The Secret of White Chocolate: Revealed!
Today we took a trip to Pod Chocolate, an organic chocolatier about an hour’s drive from our villa. At 9:30 a.m. we were picked up by a good-natureed gent named Putu (a very common name for first-born Balinese).
Putu was not our usual driver, and he loved to talk about the frangipani that grows all over the island. He talked quite a bit as we drove, in fact. We learned a good amount of information about Bali from him.
Pod has a pair of sun bears on display there (although they call them honey bears and only one was out). I’m not sure why they have sun bears (which are not native to Bali), but they do. They’ll let you take a picture with the bear if you want, but that’s not really our thing, so we graciously declined.
Pod is also right next door to The Elephant Camp which keeps a small herd of Sumatran elephants that you can ride, but we passed on that, too. We did see plenty of elephants in the area, though, both with and without riders.
Enough about animals. Let's talk Chocolate.
When we arrived, we were seated at a table and presented with a cold chocolate drink garnished with shaved chocolate flakes. It was delicious, as you'd expect a drink crafted entirely of chocolate to be. The drinks went so quickly we didn't have time to photograph them.
Making Chocolate
After we finished our drinks, it was on to the business of chocolate-making. We got to wear some fancy, branded aprons and jumped right into making our chocolate elephants.
You get to choose milk or dark chocolate and up to three add-ins. Then they bring you a plastic tray, sort of like an ice cube tray, and you squeeze your selected chocolate into the elephant-shaped spaces, then add your toppings. But you put them on the bottom, so they're more like bottomings.
From Pod to Bar: How Chocolate is Made
After we finished our creations and they were taken away somewhere mysterious to solidify, we took a tour of how Pod made their chocolate. It all starts with the cacao pod, which holds many fat-rich cocoa beans inside its thick rind.
Our tour guide gave us a few of the raw cocoa beans to suck on. They were slick with a fatty membrane and tasted a kind of strange, both tart and a little sweet, but nothing like chocolate.
To make chocolate, these beans are removed, then placed in these wooden boxes for a week or so to ferment.
After fermentation, the beans are spread out in the sun to dry. This can take four days, sometimes longer if it's rainy. They're sorted to get the best beans of the bunch, then dried for another four days.
When the beans look like an almond on the outside and coffee on the inside, they’re ready for roasting.
The beans are roasted in a big, constantly rotating drum for 30 minutes at 150°C. When they cool, they’re ready for grinding, after which the beans are now what most people will recognize as cacao nibs.
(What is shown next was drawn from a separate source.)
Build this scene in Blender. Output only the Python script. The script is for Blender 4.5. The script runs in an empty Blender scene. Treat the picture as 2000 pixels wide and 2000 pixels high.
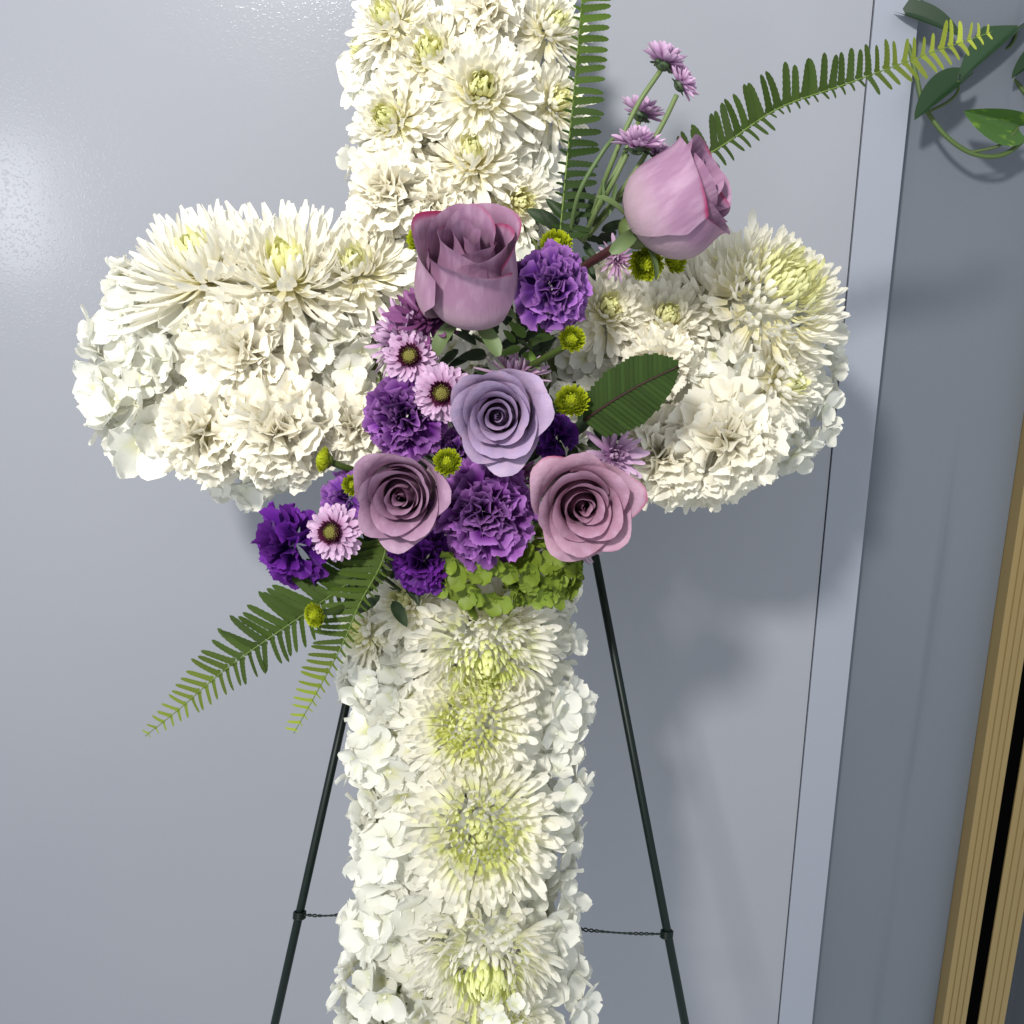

The nibs are pressed, which separates the cocoa butter from the cocoa solids. The solids are used to make chocolate, while the cocoa butter is used to make white chocolate (so there's no chocolate in white chocolate).
From there, varying proportions of the remaining cocoa is mixed with milk and sugar to produce the different bars. Pod has a little display to help show what those different percentages on the wrappers of the chocolate bars mean.
Pod needs 30 cacao fruit (pods) to make 1 kilogram of chocolate, which will make about seven bars. A farmer is paid 30,000 rupiah (about $2.47 U.S.) for those 30 pods, which is about 4,285 rupiah ($0.35 U.S.) per bar. And that’s a fair trade price.
After the tour, our chocolate elephants were presented to us, wrapped up neatly in little plastic bags. But by the time Putu drove us to a restaurant for lunch, the Bali heat had turned the elephants into a congealed mass of chocolatey goo. They still tasted good, though.